### Data extract
──────

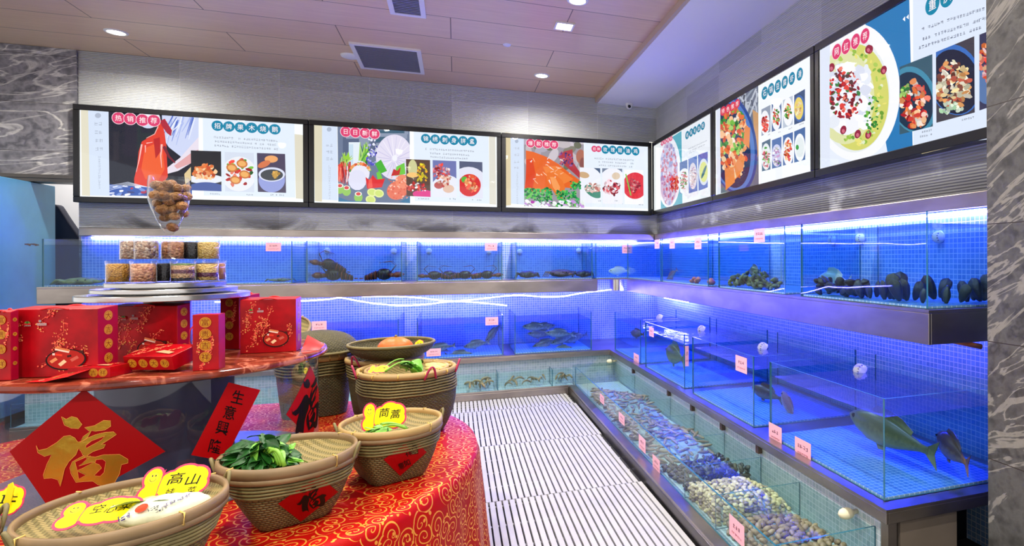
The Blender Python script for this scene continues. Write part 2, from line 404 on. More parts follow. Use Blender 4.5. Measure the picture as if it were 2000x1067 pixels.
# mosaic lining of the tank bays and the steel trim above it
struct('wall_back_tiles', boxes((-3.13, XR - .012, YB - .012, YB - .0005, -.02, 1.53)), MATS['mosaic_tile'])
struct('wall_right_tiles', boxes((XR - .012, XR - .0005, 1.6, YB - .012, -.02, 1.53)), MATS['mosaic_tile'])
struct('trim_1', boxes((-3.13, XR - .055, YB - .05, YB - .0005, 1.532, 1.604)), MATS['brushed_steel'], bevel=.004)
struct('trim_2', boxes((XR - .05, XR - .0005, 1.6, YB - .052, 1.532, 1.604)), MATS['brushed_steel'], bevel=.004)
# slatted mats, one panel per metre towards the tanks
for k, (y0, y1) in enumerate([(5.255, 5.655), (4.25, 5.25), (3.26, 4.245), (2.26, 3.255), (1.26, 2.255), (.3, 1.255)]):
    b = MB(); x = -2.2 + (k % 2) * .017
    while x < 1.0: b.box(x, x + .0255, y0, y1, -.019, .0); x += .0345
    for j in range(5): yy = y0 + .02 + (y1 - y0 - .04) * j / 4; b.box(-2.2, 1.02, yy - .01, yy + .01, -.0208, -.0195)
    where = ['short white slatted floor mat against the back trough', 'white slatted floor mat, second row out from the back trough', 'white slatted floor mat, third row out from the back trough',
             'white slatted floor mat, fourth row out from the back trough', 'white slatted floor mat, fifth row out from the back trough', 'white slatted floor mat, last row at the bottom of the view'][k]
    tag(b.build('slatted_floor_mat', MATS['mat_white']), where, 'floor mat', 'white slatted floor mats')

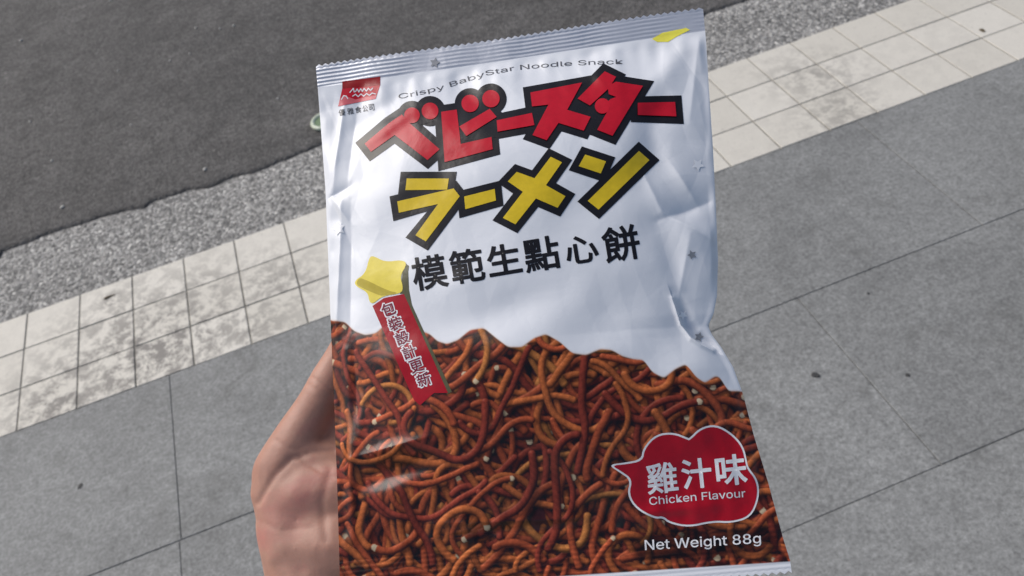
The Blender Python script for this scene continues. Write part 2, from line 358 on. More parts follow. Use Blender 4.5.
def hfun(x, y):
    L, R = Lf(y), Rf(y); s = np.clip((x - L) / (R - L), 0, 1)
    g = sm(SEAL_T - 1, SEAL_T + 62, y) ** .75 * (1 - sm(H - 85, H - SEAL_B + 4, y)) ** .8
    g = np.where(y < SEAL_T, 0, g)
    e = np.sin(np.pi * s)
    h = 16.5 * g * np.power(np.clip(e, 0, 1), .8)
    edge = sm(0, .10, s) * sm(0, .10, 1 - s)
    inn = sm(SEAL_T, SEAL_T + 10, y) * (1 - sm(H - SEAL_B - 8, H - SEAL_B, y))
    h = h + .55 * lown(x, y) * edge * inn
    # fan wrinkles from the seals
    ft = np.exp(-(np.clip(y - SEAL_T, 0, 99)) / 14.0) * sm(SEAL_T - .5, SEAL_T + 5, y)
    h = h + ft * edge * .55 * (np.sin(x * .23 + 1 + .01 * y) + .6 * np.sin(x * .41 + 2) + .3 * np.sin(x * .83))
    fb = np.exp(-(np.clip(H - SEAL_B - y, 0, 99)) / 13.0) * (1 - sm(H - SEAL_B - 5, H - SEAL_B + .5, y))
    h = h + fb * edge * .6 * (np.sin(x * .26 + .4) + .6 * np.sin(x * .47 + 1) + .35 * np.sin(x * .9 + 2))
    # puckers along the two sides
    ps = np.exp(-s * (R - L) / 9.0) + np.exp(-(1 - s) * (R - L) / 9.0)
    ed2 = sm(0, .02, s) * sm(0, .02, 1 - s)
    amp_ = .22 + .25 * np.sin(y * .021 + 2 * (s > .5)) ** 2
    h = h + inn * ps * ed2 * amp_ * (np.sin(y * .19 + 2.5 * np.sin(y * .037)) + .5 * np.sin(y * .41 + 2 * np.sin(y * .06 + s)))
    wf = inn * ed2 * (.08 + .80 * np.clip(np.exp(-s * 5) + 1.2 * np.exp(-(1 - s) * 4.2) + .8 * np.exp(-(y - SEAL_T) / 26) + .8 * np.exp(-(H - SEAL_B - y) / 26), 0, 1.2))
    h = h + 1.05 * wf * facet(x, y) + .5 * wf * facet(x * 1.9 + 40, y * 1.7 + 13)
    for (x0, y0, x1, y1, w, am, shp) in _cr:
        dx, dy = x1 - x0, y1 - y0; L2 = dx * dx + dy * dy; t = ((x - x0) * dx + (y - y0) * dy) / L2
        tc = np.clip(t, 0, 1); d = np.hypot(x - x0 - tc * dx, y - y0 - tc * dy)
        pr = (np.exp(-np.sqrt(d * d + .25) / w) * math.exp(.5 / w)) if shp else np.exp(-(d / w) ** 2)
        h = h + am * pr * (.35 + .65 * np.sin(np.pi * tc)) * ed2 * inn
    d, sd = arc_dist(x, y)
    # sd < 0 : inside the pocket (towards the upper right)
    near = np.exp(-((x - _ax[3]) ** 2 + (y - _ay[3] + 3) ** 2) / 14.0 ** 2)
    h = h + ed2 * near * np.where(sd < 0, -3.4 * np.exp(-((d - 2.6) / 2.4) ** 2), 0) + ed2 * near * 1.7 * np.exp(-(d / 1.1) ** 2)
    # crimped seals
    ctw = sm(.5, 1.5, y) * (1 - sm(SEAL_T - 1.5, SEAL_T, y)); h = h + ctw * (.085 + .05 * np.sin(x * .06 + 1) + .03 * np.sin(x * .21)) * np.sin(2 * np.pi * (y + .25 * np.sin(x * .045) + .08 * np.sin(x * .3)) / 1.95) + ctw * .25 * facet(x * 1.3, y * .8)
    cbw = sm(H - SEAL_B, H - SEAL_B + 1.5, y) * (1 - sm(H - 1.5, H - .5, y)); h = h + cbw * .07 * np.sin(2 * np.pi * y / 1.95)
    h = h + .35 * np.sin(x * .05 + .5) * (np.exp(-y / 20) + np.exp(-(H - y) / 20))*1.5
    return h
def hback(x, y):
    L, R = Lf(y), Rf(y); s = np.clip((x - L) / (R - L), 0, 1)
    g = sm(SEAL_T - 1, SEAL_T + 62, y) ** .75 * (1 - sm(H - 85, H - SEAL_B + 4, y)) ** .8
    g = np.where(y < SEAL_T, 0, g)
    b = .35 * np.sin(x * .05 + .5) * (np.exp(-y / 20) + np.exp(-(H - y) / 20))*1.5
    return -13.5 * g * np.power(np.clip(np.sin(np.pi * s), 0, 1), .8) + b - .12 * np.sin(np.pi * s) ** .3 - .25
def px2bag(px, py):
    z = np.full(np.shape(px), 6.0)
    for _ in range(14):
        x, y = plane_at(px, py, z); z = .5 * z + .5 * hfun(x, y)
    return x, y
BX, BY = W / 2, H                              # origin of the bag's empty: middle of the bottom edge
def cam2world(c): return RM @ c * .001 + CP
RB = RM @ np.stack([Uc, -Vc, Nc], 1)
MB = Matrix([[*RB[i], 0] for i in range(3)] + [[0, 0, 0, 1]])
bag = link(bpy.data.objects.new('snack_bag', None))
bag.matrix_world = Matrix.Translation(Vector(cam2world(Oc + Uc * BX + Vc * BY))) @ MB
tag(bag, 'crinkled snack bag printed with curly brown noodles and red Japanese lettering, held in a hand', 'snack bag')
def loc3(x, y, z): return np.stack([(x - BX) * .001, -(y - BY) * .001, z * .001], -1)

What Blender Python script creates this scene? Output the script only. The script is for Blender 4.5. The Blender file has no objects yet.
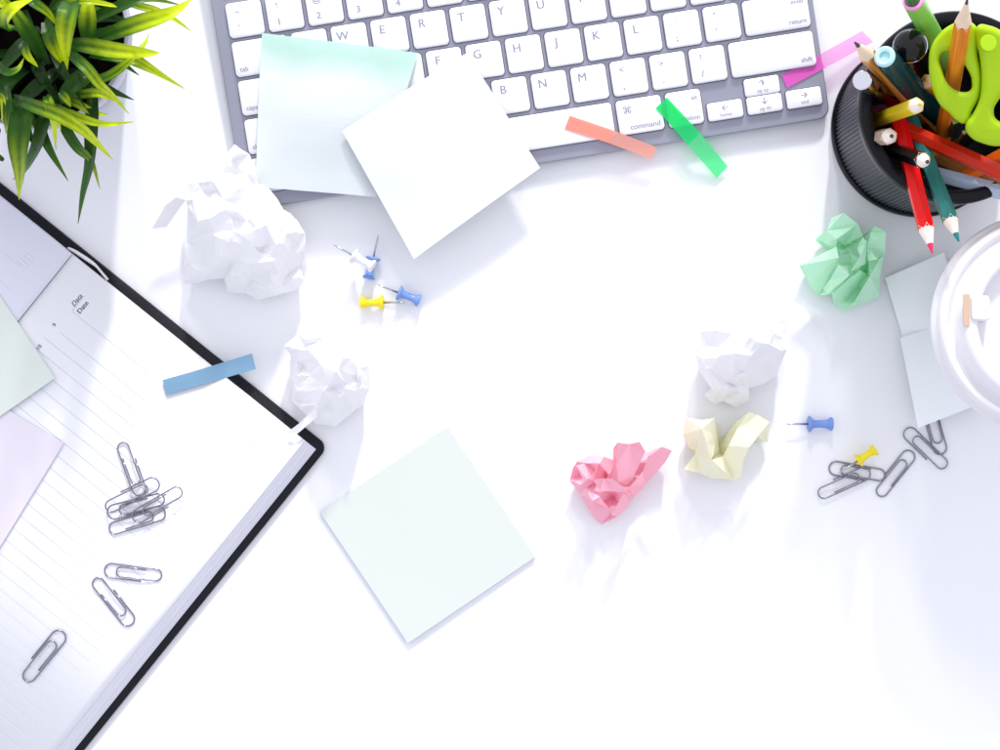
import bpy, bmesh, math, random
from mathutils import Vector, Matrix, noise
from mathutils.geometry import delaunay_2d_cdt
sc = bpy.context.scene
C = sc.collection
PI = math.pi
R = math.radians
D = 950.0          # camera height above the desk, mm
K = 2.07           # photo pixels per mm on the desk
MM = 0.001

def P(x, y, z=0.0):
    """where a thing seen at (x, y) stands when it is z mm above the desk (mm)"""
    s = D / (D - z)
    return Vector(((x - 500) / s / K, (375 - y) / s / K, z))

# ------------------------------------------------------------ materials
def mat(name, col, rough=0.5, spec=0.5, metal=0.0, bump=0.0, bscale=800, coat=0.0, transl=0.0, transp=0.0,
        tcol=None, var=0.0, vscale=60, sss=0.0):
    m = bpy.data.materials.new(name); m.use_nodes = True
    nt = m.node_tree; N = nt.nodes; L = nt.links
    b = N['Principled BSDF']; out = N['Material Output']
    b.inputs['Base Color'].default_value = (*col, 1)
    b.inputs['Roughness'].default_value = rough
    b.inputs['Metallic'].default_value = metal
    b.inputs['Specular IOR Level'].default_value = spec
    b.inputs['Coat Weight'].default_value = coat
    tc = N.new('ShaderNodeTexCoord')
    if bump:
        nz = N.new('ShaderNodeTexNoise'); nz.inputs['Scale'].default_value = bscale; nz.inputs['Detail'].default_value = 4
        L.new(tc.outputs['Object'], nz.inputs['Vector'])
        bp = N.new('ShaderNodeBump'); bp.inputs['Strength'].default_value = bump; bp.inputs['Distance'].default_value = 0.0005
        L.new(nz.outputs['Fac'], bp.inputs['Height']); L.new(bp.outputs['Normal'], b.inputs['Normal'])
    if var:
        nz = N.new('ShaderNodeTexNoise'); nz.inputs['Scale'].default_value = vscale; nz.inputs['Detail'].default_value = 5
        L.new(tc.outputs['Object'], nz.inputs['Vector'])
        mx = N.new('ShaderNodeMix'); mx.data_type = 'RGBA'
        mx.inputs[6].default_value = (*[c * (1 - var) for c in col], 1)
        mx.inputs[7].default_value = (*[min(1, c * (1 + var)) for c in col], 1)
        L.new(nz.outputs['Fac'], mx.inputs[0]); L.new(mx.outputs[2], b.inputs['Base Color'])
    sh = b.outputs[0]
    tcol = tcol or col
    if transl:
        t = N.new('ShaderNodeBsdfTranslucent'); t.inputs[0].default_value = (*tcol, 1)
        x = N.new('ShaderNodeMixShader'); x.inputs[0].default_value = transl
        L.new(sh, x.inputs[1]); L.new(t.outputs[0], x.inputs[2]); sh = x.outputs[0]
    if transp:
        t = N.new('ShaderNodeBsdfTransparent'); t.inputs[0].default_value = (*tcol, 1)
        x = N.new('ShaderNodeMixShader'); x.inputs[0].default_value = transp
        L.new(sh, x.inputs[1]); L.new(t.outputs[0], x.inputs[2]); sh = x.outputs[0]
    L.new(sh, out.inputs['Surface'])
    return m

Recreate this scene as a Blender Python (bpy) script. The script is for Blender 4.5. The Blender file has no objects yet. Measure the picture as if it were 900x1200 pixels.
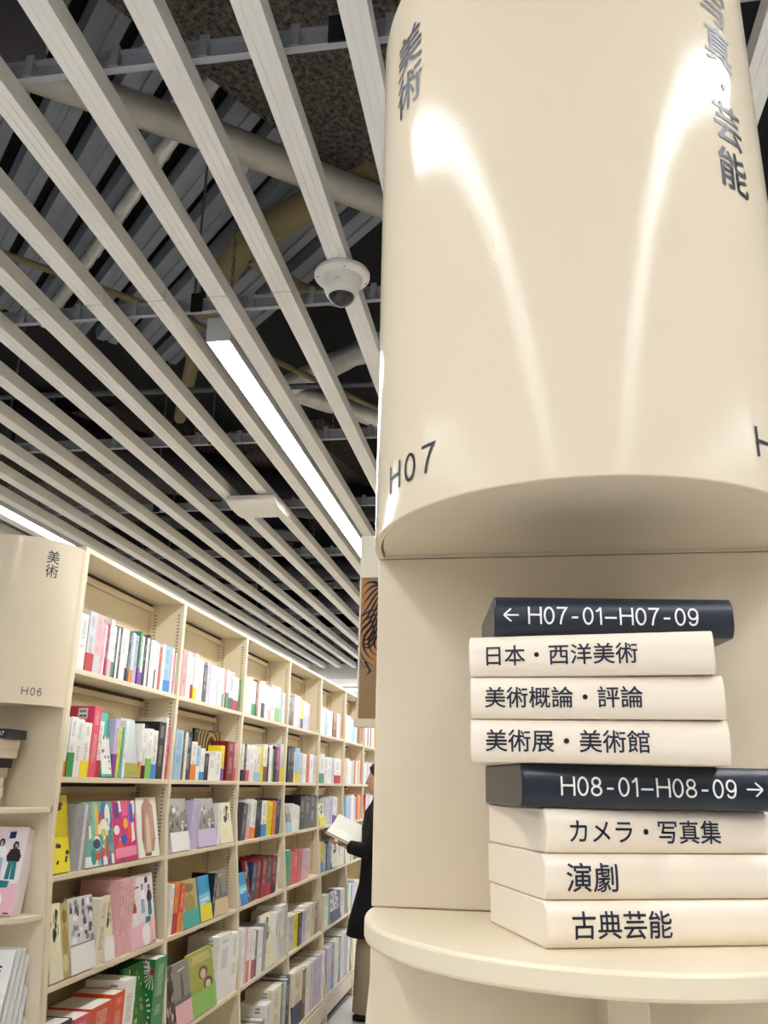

──────

### Problem
Starting at the top of the listing above, reproduce each line up to and including the one with "slatted floor mats')"; omit the pictures.

### Task answer
The Blender Python script for this scene continues. Write part 2, from line 404 on. More parts follow. Use Blender 4.5. Measure the picture as if it were 2000x1067 pixels.
# mosaic lining of the tank bays and the steel trim above it
struct('wall_back_tiles', boxes((-3.13, XR - .012, YB - .012, YB - .0005, -.02, 1.53)), MATS['mosaic_tile'])
struct('wall_right_tiles', boxes((XR - .012, XR - .0005, 1.6, YB - .012, -.02, 1.53)), MATS['mosaic_tile'])
struct('trim_1', boxes((-3.13, XR - .055, YB - .05, YB - .0005, 1.532, 1.604)), MATS['brushed_steel'], bevel=.004)
struct('trim_2', boxes((XR - .05, XR - .0005, 1.6, YB - .052, 1.532, 1.604)), MATS['brushed_steel'], bevel=.004)
# slatted mats, one panel per metre towards the tanks
for k, (y0, y1) in enumerate([(5.255, 5.655), (4.25, 5.25), (3.26, 4.245), (2.26, 3.255), (1.26, 2.255), (.3, 1.255)]):
    b = MB(); x = -2.2 + (k % 2) * .017
    while x < 1.0: b.box(x, x + .0255, y0, y1, -.019, .0); x += .0345
    for j in range(5): yy = y0 + .02 + (y1 - y0 - .04) * j / 4; b.box(-2.2, 1.02, yy - .01, yy + .01, -.0208, -.0195)
    where = ['short white slatted floor mat against the back trough', 'white slatted floor mat, second row out from the back trough', 'white slatted floor mat, third row out from the back trough',
             'white slatted floor mat, fourth row out from the back trough', 'white slatted floor mat, fifth row out from the back trough', 'white slatted floor mat, last row at the bottom of the view'][k]
    tag(b.build('slatted_floor_mat', MATS['mat_white']), where, 'floor mat', 'white slatted floor mats')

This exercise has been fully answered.